• **Data shown**
==============================

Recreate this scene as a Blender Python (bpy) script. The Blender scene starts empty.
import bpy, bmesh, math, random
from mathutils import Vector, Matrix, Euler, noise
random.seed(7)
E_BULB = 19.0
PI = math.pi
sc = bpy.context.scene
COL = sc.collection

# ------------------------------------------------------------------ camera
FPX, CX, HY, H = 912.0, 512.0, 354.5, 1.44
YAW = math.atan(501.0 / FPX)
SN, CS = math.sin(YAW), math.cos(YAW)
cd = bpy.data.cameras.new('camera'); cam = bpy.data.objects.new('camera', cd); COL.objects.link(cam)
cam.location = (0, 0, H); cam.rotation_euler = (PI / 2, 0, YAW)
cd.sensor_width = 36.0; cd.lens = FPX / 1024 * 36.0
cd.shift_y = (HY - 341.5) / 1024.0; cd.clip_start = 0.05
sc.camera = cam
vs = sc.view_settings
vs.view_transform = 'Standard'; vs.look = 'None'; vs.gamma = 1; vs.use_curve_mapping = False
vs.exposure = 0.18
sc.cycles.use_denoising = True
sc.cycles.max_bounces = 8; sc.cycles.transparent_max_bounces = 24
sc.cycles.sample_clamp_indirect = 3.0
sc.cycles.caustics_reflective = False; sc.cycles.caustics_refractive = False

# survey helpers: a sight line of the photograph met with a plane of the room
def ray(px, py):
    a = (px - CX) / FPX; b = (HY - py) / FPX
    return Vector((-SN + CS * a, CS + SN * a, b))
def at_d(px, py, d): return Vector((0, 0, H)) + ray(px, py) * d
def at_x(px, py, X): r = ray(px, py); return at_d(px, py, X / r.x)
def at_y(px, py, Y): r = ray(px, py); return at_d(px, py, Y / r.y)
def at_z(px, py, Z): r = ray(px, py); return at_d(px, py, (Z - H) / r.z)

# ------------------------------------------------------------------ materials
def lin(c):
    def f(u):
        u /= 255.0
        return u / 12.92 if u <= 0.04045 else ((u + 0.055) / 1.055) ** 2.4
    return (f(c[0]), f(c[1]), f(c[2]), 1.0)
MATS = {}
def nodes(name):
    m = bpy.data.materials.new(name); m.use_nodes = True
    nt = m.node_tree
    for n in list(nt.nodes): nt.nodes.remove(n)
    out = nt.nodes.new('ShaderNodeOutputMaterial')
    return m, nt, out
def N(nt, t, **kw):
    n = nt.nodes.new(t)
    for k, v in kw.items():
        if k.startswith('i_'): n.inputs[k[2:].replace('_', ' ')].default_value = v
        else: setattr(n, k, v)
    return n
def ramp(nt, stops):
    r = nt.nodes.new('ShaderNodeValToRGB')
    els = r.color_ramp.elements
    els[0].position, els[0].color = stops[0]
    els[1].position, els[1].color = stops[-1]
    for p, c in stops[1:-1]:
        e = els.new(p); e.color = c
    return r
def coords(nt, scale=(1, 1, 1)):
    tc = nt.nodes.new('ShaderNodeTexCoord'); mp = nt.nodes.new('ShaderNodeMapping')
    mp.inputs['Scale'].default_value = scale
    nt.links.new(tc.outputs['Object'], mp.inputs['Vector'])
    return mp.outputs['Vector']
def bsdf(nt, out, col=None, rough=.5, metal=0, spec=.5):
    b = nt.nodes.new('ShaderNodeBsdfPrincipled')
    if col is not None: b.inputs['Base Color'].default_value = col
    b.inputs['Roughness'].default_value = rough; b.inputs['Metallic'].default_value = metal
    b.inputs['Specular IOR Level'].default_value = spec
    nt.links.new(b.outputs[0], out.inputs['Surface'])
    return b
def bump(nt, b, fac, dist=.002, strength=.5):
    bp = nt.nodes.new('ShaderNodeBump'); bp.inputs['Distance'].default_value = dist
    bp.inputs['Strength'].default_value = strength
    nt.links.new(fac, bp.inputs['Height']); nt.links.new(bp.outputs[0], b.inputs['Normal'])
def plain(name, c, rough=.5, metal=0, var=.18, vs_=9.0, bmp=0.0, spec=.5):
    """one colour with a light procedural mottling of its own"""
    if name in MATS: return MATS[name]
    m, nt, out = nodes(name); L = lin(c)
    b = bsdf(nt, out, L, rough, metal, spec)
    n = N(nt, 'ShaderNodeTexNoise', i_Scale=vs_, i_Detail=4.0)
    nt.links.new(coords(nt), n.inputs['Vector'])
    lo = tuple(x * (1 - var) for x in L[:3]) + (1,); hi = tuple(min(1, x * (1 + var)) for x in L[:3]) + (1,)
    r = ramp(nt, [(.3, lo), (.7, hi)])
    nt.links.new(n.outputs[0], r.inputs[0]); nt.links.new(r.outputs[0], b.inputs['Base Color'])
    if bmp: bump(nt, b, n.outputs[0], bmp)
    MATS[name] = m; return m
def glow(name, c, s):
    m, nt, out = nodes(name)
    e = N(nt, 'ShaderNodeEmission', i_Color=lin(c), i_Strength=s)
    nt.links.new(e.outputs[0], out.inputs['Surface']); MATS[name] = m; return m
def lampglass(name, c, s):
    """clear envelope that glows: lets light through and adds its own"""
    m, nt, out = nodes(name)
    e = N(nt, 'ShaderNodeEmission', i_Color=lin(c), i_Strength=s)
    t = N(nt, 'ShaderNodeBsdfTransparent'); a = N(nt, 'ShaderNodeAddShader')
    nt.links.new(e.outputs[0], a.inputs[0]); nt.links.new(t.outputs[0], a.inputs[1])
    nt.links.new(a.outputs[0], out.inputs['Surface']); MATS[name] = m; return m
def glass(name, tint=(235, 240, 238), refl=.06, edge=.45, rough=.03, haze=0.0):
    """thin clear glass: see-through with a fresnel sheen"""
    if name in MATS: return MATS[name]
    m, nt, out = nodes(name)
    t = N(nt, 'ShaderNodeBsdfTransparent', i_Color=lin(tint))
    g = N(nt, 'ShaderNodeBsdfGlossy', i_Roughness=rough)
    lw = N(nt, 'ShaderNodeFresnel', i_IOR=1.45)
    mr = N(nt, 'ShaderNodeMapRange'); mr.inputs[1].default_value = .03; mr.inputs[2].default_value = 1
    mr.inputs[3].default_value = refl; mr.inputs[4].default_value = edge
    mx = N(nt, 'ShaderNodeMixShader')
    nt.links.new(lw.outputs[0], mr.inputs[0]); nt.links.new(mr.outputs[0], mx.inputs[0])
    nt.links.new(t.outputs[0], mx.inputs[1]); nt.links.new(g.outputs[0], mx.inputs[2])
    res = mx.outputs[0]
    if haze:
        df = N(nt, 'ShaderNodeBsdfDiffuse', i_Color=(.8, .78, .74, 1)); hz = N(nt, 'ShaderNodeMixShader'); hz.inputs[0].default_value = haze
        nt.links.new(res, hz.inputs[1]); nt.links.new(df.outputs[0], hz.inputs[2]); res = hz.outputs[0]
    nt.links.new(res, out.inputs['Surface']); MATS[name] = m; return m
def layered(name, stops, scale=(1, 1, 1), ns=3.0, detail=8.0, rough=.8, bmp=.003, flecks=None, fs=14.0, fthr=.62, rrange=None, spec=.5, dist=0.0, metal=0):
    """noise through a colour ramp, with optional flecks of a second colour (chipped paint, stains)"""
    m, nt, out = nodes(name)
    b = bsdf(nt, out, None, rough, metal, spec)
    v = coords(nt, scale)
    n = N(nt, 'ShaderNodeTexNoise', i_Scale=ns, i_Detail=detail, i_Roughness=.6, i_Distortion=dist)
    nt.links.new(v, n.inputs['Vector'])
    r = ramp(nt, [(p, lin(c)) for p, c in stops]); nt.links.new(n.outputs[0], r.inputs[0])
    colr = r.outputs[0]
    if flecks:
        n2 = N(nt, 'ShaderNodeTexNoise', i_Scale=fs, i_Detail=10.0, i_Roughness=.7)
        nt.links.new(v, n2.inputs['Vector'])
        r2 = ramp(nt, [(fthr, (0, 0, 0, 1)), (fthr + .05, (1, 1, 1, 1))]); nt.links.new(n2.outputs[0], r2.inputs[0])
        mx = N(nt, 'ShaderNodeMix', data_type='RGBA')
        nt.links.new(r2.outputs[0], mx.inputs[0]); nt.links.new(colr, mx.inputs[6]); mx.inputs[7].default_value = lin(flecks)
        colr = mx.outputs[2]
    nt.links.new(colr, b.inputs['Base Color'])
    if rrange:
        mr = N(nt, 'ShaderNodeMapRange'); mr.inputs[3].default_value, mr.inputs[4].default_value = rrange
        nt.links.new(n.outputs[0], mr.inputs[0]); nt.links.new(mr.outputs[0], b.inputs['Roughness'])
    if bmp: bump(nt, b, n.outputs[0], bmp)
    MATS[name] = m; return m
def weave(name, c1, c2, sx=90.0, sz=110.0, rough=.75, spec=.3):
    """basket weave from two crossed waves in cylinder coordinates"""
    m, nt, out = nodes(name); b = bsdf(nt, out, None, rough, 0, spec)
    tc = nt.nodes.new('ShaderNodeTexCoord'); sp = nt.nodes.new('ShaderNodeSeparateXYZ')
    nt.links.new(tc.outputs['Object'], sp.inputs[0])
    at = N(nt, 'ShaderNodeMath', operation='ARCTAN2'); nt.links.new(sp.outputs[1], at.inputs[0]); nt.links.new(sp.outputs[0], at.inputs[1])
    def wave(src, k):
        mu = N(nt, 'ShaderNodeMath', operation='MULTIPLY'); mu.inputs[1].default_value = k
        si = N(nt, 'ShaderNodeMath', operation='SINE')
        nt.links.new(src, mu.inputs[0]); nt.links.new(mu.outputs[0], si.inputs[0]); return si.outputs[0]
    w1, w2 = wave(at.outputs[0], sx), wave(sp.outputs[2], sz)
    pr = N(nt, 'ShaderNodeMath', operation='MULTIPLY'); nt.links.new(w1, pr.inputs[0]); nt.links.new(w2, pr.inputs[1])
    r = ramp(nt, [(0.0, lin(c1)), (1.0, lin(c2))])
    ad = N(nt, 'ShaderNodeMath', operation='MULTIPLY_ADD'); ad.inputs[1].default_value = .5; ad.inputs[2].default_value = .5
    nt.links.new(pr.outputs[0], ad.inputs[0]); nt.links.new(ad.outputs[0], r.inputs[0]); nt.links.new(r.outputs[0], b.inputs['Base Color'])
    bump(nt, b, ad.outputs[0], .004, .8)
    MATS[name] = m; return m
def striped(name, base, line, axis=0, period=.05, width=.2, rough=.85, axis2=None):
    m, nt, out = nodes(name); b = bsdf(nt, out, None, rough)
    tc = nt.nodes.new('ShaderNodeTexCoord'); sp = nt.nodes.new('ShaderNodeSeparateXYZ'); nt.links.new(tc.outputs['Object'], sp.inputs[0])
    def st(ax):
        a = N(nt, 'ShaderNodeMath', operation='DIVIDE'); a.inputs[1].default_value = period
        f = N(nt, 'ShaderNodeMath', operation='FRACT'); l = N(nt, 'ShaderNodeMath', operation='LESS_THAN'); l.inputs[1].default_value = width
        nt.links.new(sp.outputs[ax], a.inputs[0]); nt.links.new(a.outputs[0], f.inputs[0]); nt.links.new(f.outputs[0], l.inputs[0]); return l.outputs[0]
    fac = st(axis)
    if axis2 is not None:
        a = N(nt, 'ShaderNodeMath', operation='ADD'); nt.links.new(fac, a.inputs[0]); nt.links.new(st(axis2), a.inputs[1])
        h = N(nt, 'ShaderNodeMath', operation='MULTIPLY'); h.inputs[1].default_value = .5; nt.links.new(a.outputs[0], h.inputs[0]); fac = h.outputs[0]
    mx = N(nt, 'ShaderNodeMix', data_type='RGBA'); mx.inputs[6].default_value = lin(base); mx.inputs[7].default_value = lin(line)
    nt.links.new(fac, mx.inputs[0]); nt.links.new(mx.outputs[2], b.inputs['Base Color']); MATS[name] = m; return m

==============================

• **Set exercise**
Reproduce exactly, please, only the lines from the start of the data above to the line that contains "COL = sc.collection", with both ends kept.

• **Answer**
Recreate this scene as a Blender Python (bpy) script. The Blender scene starts empty.
import bpy, bmesh, math, random
from mathutils import Vector, Matrix, Euler, noise
random.seed(7)
E_BULB = 19.0
PI = math.pi
sc = bpy.context.scene
COL = sc.collection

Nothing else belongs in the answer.